**What needs to be done:** Without the pictures, print each of the records below exactly as it appears.

— begin —

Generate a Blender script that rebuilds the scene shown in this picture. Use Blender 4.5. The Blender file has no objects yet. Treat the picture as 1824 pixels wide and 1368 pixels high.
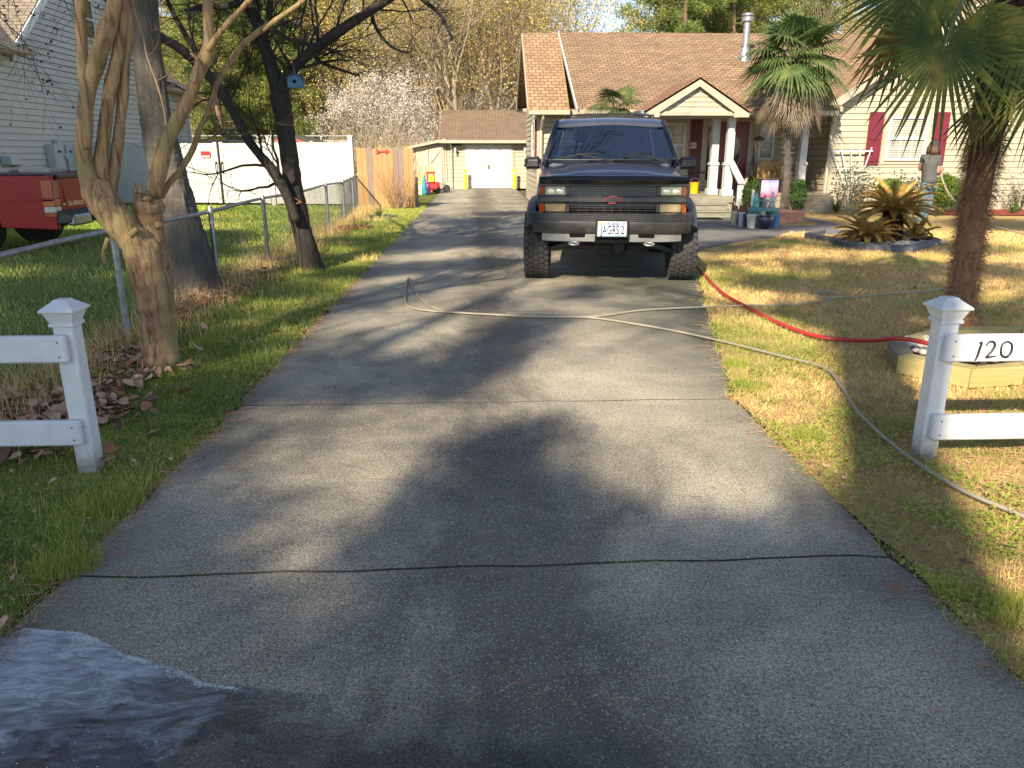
import bpy, math, random
import numpy as np
from mathutils import noise as mnoise
from mathutils import Vector, Matrix, Quaternion
PI=math.pi; R=math.radians
sc=bpy.context.scene
# ---------------------------------------------------------------- camera, sky, sun, exposure
F=1360.;CX,CY=912.,684.;PITCH=math.atan(412/1360.);YAW=math.atan(62*math.cos(PITCH)/1360);H=1.5
cam=bpy.data.cameras.new('camera'); camo=bpy.data.objects.new('camera',cam); sc.collection.objects.link(camo)
cam.sensor_width=36; cam.lens=F/1824*36; cam.clip_end=3000; cam.clip_start=.05
camo.location=(0,0,H); camo.rotation_euler=(PI/2-PITCH,0,-YAW); sc.camera=camo
SUN_EL=R(32); SUN_AZ=R(24)      # light travels towards (sin24, cos24)
world=bpy.data.worlds.new("World"); sc.world=world; world.use_nodes=True
wn=world.node_tree; bg=wn.nodes['Background']; bg.inputs[1].default_value=.12
sky=wn.nodes.new('ShaderNodeTexSky'); sky.sky_type='NISHITA'; sky.sun_disc=False
sky.sun_elevation=SUN_EL; sky.sun_rotation=PI+SUN_AZ; sky.air_density=.75; sky.dust_density=.15; sky.ozone_density=1.8
hsv=wn.nodes.new('ShaderNodeHueSaturation'); hsv.inputs['Saturation'].default_value=.8; wn.links.new(sky.outputs[0],hsv.inputs['Color']); wn.links.new(hsv.outputs[0],bg.inputs[0])
sl=bpy.data.lights.new('sun','SUN'); sl.energy=5.0; sl.angle=R(.53); sl.color=(1,.87,.66)
so=bpy.data.objects.new('sun',sl); sc.collection.objects.link(so); so.location=(-20,-40,30)
LD=Vector((math.sin(SUN_AZ)*math.cos(SUN_EL),math.cos(SUN_AZ)*math.cos(SUN_EL),-math.sin(SUN_EL)))
so.rotation_euler=LD.to_track_quat('-Z','Y').to_euler()
sc.view_settings.view_transform='Standard'; sc.view_settings.look='None'; sc.view_settings.exposure=1.12; sc.view_settings.gamma=1
sc.render.resolution_x=1024; sc.render.resolution_y=768
# ---------------------------------------------------------------- unprojection (photo pixel -> real point on a plane)
_f=(math.sin(YAW)*math.cos(PITCH),math.cos(YAW)*math.cos(PITCH),-math.sin(PITCH))
_r=(math.cos(YAW),-math.sin(YAW),0.)
_u=(_r[1]*_f[2]-_r[2]*_f[1],_r[2]*_f[0]-_r[0]*_f[2],_r[0]*_f[1]-_r[1]*_f[0])
def ray(x,y):
    a=(x-CX)/F;b=(CY-y)/F
    return [_f[i]+a*_r[i]+b*_u[i] for i in range(3)]
def G(x,y,z=0):
    d=ray(x,y);t=(z-H)/d[2];return Vector((d[0]*t,d[1]*t,z))
def at(x,y,Y):
    d=ray(x,y);t=Y/d[1];return Vector((d[0]*t,Y,H+d[2]*t))
def atX(x,y,X):
    d=ray(x,y);t=X/d[0];return Vector((X,d[1]*t,H+d[2]*t))
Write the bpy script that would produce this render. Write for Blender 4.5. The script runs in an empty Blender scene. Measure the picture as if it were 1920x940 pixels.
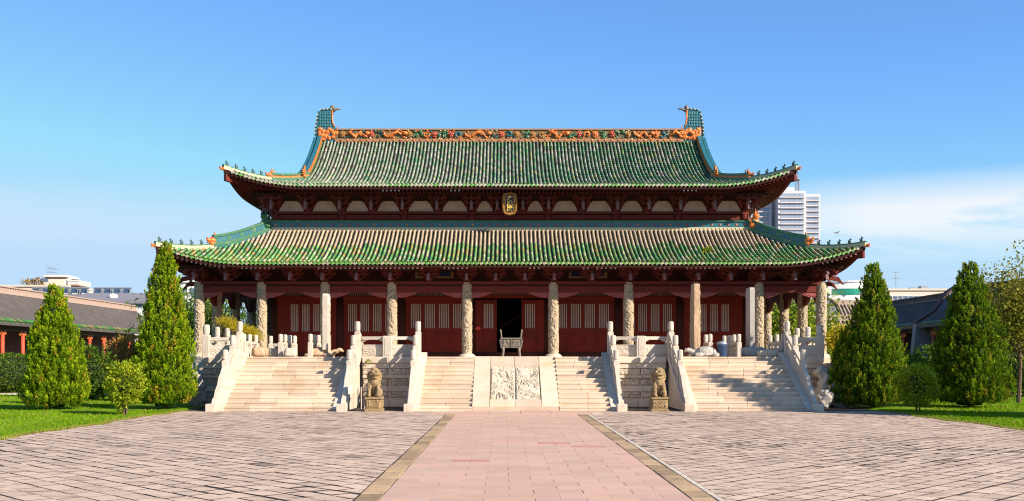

— end —

**Worked solution:**
Generate a Blender script that rebuilds the scene shown in this picture. Use Blender 4.5. The Blender file has no objects yet. Treat the picture as 1824 pixels wide and 1368 pixels high.
import bpy, math, random
import numpy as np
from mathutils import noise as mnoise
from mathutils import Vector, Matrix, Quaternion
PI=math.pi; R=math.radians
sc=bpy.context.scene
# ---------------------------------------------------------------- camera, sky, sun, exposure
F=1360.;CX,CY=912.,684.;PITCH=math.atan(412/1360.);YAW=math.atan(62*math.cos(PITCH)/1360);H=1.5
cam=bpy.data.cameras.new('camera'); camo=bpy.data.objects.new('camera',cam); sc.collection.objects.link(camo)
cam.sensor_width=36; cam.lens=F/1824*36; cam.clip_end=3000; cam.clip_start=.05
camo.location=(0,0,H); camo.rotation_euler=(PI/2-PITCH,0,-YAW); sc.camera=camo
SUN_EL=R(32); SUN_AZ=R(24)      # light travels towards (sin24, cos24)
world=bpy.data.worlds.new("World"); sc.world=world; world.use_nodes=True
wn=world.node_tree; bg=wn.nodes['Background']; bg.inputs[1].default_value=.12
sky=wn.nodes.new('ShaderNodeTexSky'); sky.sky_type='NISHITA'; sky.sun_disc=False
sky.sun_elevation=SUN_EL; sky.sun_rotation=PI+SUN_AZ; sky.air_density=.75; sky.dust_density=.15; sky.ozone_density=1.8
hsv=wn.nodes.new('ShaderNodeHueSaturation'); hsv.inputs['Saturation'].default_value=.8; wn.links.new(sky.outputs[0],hsv.inputs['Color']); wn.links.new(hsv.outputs[0],bg.inputs[0])
sl=bpy.data.lights.new('sun','SUN'); sl.energy=5.0; sl.angle=R(.53); sl.color=(1,.87,.66)
so=bpy.data.objects.new('sun',sl); sc.collection.objects.link(so); so.location=(-20,-40,30)
LD=Vector((math.sin(SUN_AZ)*math.cos(SUN_EL),math.cos(SUN_AZ)*math.cos(SUN_EL),-math.sin(SUN_EL)))
so.rotation_euler=LD.to_track_quat('-Z','Y').to_euler()
sc.view_settings.view_transform='Standard'; sc.view_settings.look='None'; sc.view_settings.exposure=1.12; sc.view_settings.gamma=1
sc.render.resolution_x=1024; sc.render.resolution_y=768
# ---------------------------------------------------------------- unprojection (photo pixel -> real point on a plane)
_f=(math.sin(YAW)*math.cos(PITCH),math.cos(YAW)*math.cos(PITCH),-math.sin(PITCH))
_r=(math.cos(YAW),-math.sin(YAW),0.)
_u=(_r[1]*_f[2]-_r[2]*_f[1],_r[2]*_f[0]-_r[0]*_f[2],_r[0]*_f[1]-_r[1]*_f[0])
def ray(x,y):
    a=(x-CX)/F;b=(CY-y)/F
    return [_f[i]+a*_r[i]+b*_u[i] for i in range(3)]
def G(x,y,z=0):
    d=ray(x,y);t=(z-H)/d[2];return Vector((d[0]*t,d[1]*t,z))
def at(x,y,Y):
    d=ray(x,y);t=Y/d[1];return Vector((d[0]*t,Y,H+d[2]*t))
def atX(x,y,X):
    d=ray(x,y);t=X/d[0];return Vector((X,d[1]*t,H+d[2]*t))
Write the bpy script that would produce this render. Write for Blender 4.5. The script runs in an empty Blender scene. Measure the picture as if it were 1920x940 pixels.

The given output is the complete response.